Gli Animosity sono una giovanissima band deathcore di San Francisco, la quale esordì nel 2003 con “Shut It Down”, all’epoca del quale, la band, aveva un’età media attorno ai 15 anni. Stiamo parlando quindi di ragazzi precocissimi, i quali però, pur tuttavia, dimostrano in questo secondo “Empires” di non essere degli sprovveduti, bensì davvero in gamba, riportando alla mente quanto già fatto in ambito europeo dai polacchi Decapitated.
I nostri hanno capito un bel po’ di cose, partendo da un death metal brutale, l’hanno deturpato, grindizzato, imbastardito con l’hardcore, costruendo letteralmente pezzi corti ed immediati, pieni di cervellotiche ritmiche e cambi di tempo, con un riffing crunchy e vocals abrasive e profonde, le quali spaziano dal growlin’ allo screamin’.
Il risultato è forse già sentito, almeno nella categoria del death metal contaminato, però stupisce la maturità compositiva della band, per certi versi smaliziata.
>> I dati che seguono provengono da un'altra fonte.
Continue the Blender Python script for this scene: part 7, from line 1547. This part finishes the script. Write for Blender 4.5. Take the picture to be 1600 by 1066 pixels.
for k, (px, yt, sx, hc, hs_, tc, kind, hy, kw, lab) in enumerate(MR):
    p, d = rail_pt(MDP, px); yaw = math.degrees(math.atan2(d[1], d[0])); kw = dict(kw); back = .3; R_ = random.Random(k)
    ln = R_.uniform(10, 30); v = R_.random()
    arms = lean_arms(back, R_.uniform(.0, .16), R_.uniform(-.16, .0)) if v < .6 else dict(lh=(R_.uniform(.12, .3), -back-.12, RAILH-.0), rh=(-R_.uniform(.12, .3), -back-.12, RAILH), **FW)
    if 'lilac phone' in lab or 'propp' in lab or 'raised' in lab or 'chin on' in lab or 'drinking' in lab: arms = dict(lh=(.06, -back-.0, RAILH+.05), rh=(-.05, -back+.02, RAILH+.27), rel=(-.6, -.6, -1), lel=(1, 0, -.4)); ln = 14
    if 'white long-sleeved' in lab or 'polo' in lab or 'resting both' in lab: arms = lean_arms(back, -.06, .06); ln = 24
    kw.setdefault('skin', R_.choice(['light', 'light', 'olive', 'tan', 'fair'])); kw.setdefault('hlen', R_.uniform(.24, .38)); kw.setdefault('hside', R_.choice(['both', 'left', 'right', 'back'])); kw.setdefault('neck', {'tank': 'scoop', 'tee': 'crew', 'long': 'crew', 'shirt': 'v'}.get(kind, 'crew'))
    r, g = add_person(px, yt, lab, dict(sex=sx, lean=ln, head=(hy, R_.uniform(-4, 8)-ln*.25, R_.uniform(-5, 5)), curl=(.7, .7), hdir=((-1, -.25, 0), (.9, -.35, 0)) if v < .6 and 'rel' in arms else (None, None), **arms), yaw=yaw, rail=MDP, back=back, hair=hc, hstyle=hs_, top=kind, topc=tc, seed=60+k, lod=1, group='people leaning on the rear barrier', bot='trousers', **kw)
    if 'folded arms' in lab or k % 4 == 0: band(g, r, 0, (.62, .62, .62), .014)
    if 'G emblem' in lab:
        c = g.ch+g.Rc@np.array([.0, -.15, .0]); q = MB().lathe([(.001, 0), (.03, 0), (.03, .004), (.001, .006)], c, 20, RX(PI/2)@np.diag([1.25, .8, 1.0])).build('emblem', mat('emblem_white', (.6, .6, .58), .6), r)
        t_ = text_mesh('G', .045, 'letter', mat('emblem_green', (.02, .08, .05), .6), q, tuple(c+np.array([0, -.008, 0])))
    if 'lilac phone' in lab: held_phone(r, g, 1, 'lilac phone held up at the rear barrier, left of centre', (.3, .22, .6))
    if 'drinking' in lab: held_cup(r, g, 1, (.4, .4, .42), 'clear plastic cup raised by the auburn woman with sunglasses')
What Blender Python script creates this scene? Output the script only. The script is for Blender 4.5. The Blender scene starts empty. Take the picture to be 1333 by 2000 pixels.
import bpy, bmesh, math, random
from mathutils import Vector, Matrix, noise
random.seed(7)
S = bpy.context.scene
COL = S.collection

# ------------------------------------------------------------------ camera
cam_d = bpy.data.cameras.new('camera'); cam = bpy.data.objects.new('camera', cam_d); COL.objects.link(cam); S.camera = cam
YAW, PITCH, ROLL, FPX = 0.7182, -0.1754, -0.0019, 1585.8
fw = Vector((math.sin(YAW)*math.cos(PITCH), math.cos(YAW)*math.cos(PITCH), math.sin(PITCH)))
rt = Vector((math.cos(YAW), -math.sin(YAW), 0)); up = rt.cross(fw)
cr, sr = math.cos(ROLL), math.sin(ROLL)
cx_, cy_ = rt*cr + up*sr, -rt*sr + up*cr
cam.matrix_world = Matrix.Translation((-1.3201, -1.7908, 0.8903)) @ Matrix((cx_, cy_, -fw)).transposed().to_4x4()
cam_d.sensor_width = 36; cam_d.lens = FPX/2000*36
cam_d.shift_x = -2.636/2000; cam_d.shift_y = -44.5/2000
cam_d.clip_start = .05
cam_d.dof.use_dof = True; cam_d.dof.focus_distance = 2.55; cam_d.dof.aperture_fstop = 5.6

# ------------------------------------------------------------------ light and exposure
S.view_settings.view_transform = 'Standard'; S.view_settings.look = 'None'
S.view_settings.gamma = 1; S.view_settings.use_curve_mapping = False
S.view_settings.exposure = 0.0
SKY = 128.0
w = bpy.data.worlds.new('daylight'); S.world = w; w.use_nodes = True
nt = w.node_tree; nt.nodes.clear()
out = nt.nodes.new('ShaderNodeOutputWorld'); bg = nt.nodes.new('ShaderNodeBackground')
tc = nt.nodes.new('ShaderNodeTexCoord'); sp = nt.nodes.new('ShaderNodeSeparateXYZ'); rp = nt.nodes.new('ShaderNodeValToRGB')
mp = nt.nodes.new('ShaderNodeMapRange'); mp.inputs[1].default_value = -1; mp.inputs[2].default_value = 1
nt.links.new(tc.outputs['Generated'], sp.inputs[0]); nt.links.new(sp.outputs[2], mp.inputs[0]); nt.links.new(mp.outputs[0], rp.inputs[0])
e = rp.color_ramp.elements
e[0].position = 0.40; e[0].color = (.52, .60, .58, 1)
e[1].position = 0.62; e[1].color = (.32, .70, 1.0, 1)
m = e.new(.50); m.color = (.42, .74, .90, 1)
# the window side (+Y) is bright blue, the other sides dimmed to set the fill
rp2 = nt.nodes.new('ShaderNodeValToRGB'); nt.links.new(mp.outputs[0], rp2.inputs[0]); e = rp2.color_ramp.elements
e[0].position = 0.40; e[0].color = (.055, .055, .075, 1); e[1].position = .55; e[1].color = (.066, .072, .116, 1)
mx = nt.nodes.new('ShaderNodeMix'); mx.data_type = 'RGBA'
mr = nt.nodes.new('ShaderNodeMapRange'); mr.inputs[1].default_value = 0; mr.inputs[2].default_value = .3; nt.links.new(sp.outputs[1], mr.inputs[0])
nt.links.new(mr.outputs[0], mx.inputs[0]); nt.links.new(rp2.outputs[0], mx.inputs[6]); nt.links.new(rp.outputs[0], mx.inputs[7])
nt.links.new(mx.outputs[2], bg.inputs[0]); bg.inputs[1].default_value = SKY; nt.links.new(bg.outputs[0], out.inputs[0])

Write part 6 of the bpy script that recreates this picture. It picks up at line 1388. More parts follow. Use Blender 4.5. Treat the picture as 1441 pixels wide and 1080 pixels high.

Avrebbero potuto strafare, per stupirci ancora di più, invece hanno scelto di dare alle stampe un disco “giusto”, giudizioso, con criterio, dove pezzi come “The Black Page” e “Manhunt” picchiano duro, mostrando una brutalità trasversale a diversi generi, non ultimo il thrash metal, oltre a quelli succitati.
È inutile che vi dica che dal punto di vista tecnico la band ci sa fare alla grande, anche se qualche imperfezione da smussare c’è, magari cercando un sound più fluido, una scrittura più progressiva.
In attesa di un nuovo disco, che dovrebbe uscire tra non molto, è d’uopo godersi questo pregevole esempio di death metal moderno e con i controcoglioni.